Полемизируя с этим положением, М. Баскер выдвинул свою концепцию «Жирафа» как произведения в основе своей магического. С точки зрения М. Баскера,
через ощущение сказочности и таинственности экзотической земли поэт приходит к ощущению непостижимого, через яркокрасочную реальность изображаемого —
к реальности мечты. И форма этого стихотворения («магнетические» эпитеты, плавный бег пятистопного амфибрахия, переходящий в заклинательный речитатив)
такова, что произведение выглядит как драматическое представление с гипнотической заданностью (Basker. P. 31-32).
А. Юнгрен обращает внимание на «экзотическое иноязычие» в стихотворении Гумилева, связанное, по ее мнению, с традицией И. Анненского «вводить устарелое
слово или галлицизм» в поэтический текст. Использование этого приема обнаруживается и в «Жирафе», и в поэме В. Хлебникова «Зангези» (Юнгрен А.
«Загадочное будничное слово» И Анненского: архаизмы и галлицизмы // Text and Context: Essays to Honor. 1987. P. 83).
В. Вс. И ванов, анализируя образ Африки в «Жирафе», приходит к выводу, что Гумилев близок в осмыслении экзотической природы к опыту французских
парнассцев, используя «тривиальные клише», «общие формулы романтической поэзии, лишенные какого-либо существенного содержания» (Ivanov V. Vs. Two
lmages of Africa in Russian Literature of the Beginning of the Twentieth Century: Chlebnikov and Gumilev's African Poems // Russian Literature. 29(1991). 415-416).

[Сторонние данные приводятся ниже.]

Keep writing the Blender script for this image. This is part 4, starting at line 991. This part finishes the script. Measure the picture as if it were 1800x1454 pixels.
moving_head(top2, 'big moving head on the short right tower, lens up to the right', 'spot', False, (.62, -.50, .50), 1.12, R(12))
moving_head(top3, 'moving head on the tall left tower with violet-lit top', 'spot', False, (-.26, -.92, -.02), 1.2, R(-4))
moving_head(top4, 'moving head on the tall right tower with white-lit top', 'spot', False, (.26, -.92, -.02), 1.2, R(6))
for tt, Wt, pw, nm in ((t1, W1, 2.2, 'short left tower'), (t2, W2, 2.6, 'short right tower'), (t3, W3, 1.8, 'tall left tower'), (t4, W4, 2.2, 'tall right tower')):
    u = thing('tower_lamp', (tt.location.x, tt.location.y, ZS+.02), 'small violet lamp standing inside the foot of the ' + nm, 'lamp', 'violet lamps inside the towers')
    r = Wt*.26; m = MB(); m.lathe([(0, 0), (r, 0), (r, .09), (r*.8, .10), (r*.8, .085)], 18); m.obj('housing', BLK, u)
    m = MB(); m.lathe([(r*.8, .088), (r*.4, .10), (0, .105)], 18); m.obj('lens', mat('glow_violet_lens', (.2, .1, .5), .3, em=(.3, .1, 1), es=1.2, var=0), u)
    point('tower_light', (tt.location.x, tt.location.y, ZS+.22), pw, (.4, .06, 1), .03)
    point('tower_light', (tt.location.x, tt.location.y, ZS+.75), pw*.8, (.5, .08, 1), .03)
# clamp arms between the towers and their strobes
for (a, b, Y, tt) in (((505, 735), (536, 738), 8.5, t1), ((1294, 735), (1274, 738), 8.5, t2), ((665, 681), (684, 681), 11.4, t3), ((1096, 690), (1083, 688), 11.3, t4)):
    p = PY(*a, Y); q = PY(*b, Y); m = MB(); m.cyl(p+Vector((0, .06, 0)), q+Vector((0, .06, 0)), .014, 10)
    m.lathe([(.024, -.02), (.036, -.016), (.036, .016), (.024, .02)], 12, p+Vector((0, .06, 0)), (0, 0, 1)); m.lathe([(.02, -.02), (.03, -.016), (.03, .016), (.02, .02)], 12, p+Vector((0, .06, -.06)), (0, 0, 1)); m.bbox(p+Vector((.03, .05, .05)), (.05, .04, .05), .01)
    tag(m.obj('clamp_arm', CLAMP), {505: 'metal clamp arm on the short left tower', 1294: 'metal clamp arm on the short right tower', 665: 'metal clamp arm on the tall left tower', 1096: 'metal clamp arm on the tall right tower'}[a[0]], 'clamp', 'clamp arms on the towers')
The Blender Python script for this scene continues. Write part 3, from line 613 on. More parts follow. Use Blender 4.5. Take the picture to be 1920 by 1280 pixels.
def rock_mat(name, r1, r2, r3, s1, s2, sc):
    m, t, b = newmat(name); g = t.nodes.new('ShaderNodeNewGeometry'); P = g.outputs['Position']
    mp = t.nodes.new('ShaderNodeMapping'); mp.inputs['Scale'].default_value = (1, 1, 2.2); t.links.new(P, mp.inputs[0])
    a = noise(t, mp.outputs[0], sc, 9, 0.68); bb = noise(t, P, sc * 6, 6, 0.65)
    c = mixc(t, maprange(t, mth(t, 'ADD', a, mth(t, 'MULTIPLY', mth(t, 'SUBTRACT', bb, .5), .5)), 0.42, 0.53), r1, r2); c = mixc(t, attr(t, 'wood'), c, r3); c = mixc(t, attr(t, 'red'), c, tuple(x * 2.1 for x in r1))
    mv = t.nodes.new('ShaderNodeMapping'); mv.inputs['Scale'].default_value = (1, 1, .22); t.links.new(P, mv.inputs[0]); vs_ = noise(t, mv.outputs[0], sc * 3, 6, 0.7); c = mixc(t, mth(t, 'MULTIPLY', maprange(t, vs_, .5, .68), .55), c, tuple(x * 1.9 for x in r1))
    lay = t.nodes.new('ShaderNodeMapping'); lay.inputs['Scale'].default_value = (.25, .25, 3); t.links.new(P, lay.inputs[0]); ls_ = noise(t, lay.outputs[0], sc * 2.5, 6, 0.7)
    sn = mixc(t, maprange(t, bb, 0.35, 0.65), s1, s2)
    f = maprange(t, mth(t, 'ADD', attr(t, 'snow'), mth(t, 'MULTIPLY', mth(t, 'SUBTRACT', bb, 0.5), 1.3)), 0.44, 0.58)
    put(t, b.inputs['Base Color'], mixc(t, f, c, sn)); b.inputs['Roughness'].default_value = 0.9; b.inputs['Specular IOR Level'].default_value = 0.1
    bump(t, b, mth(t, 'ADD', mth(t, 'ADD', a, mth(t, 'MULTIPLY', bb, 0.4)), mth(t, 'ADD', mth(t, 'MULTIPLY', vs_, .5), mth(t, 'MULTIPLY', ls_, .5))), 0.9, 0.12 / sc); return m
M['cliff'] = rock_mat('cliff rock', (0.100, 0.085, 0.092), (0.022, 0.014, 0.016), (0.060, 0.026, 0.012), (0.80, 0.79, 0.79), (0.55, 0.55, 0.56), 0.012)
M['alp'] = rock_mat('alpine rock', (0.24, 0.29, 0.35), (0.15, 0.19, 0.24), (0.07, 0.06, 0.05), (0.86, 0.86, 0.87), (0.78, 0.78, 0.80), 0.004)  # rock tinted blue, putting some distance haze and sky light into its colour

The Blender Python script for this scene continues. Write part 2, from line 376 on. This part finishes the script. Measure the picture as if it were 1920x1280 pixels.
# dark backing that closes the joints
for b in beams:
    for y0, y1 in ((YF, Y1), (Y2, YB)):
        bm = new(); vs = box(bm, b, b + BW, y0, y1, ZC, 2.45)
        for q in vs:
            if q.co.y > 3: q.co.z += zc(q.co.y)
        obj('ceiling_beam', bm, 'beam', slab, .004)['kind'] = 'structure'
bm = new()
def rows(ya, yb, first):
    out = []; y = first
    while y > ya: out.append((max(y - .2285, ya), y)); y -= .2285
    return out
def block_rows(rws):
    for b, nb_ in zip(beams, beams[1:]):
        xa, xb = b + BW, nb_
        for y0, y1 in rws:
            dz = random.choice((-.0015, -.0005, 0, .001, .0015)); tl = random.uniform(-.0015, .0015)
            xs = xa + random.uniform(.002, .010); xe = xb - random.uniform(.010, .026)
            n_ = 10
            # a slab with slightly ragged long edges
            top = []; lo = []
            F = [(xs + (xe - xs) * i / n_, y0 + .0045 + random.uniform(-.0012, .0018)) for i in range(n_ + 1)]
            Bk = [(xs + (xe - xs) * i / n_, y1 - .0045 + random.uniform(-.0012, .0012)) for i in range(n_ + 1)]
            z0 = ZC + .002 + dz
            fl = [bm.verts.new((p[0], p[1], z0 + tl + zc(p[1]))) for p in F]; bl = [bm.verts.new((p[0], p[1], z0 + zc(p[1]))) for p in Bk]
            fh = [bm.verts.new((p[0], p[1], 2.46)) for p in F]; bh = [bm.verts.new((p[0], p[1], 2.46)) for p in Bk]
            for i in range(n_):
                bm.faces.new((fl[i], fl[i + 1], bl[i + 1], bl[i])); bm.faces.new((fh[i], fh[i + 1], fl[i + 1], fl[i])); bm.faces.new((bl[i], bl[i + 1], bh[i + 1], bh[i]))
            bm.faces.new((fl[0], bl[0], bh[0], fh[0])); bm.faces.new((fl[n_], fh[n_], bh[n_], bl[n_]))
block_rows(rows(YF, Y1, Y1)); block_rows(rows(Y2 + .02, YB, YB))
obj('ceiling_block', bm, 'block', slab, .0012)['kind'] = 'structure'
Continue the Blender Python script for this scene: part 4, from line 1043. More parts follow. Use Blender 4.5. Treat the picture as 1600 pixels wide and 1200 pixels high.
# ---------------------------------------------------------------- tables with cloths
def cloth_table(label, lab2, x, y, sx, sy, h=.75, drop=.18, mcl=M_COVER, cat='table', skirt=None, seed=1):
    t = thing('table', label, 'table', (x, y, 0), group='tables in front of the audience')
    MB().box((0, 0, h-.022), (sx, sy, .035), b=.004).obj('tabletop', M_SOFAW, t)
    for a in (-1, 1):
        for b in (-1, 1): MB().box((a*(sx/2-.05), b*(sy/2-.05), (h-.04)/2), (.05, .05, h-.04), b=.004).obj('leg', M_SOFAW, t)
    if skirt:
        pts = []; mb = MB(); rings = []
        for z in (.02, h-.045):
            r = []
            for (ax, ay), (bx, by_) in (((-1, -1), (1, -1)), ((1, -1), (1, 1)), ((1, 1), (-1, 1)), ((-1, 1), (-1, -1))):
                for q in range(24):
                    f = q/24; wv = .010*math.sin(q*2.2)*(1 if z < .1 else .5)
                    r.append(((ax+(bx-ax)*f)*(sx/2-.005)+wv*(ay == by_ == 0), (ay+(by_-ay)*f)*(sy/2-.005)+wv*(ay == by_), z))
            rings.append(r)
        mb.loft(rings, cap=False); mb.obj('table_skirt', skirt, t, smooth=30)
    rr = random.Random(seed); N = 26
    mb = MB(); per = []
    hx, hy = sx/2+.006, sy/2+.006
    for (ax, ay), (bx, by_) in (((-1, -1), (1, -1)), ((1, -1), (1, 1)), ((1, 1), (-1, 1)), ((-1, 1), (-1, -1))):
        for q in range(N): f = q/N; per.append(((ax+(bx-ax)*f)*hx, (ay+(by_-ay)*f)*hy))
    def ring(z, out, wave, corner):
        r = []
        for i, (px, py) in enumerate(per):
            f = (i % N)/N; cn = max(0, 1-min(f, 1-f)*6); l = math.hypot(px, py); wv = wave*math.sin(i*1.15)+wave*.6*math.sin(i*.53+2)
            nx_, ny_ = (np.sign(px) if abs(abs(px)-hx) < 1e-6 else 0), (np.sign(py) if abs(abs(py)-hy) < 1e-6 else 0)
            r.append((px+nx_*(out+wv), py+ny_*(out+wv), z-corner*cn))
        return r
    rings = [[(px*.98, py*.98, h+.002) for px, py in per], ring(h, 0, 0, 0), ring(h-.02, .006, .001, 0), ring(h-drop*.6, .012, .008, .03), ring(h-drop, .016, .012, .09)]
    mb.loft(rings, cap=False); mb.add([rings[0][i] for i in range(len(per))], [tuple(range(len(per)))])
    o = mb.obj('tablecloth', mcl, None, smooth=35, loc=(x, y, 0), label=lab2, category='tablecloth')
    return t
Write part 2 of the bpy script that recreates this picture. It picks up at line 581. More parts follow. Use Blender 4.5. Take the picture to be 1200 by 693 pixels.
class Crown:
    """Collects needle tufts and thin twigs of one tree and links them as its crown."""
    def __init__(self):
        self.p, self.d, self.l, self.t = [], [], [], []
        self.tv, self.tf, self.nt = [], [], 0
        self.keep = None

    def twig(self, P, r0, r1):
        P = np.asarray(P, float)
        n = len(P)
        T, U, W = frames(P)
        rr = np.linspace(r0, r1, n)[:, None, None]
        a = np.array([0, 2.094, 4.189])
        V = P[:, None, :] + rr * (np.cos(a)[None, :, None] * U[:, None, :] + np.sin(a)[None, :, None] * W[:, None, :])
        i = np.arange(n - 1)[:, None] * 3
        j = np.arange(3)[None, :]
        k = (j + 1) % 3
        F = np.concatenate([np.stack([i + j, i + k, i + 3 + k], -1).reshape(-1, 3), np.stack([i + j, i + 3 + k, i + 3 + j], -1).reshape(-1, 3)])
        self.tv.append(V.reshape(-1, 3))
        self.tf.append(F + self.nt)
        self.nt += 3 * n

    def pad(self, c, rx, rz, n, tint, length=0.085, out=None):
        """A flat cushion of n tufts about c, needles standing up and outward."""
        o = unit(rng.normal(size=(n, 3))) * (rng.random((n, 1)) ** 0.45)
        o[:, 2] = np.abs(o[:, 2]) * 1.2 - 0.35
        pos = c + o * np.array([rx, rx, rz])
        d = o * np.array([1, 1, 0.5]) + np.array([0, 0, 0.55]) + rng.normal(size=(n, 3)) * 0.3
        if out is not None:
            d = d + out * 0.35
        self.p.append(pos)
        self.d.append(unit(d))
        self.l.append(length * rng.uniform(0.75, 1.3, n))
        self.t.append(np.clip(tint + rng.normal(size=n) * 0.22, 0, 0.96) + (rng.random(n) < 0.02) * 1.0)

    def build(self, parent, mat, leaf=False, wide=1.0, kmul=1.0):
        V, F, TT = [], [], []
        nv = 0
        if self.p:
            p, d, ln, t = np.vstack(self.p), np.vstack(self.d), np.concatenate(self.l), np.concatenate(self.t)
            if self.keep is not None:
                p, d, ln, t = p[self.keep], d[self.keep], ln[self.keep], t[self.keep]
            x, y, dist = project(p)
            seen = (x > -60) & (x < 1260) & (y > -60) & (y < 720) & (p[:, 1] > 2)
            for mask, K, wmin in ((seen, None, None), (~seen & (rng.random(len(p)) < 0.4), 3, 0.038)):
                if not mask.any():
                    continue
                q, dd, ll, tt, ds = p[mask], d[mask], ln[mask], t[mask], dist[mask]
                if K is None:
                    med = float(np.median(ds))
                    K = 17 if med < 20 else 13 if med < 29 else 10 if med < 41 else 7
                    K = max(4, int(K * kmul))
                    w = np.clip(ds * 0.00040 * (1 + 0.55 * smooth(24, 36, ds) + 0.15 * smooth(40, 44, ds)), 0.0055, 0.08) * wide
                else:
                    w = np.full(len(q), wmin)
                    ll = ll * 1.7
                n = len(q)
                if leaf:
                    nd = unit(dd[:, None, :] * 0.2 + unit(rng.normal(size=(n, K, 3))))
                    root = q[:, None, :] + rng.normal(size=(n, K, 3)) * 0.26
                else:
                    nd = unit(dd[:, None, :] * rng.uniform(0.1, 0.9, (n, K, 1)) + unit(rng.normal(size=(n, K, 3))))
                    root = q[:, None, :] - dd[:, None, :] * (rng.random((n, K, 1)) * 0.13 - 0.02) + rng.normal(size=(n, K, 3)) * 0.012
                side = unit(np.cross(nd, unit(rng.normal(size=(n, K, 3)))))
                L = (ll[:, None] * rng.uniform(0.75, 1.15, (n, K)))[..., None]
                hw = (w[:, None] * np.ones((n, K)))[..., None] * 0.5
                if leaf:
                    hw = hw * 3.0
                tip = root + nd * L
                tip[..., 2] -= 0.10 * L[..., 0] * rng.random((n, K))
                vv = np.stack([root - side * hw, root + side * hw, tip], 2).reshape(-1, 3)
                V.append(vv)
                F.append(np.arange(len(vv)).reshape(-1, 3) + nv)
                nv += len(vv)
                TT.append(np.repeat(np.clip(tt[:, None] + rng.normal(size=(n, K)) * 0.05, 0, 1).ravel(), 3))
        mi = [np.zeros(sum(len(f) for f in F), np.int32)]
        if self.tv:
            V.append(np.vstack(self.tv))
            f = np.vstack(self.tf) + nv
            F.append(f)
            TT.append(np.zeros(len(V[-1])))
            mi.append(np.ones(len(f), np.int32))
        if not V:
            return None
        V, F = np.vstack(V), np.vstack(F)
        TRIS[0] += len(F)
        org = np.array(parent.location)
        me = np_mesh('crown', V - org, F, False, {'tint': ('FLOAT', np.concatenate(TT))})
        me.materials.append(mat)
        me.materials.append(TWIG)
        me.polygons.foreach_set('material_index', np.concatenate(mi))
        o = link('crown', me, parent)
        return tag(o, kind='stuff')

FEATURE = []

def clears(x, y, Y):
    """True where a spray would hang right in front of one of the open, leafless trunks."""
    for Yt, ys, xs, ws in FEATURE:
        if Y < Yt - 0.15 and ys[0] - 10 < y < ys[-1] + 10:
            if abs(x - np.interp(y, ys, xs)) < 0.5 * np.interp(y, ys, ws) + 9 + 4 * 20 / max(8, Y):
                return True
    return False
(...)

Американец С.Монас видит в образе жирафа не только странную женственную сущность, но и «таинственную и двусмысленную красоту» жены поэта — Ахматовой
(см.: Nikolai Gumilev, Selected Works, selected and translated Burton Raffel and Alla Burago. Albany: State University of New York Press, 1972. P.20).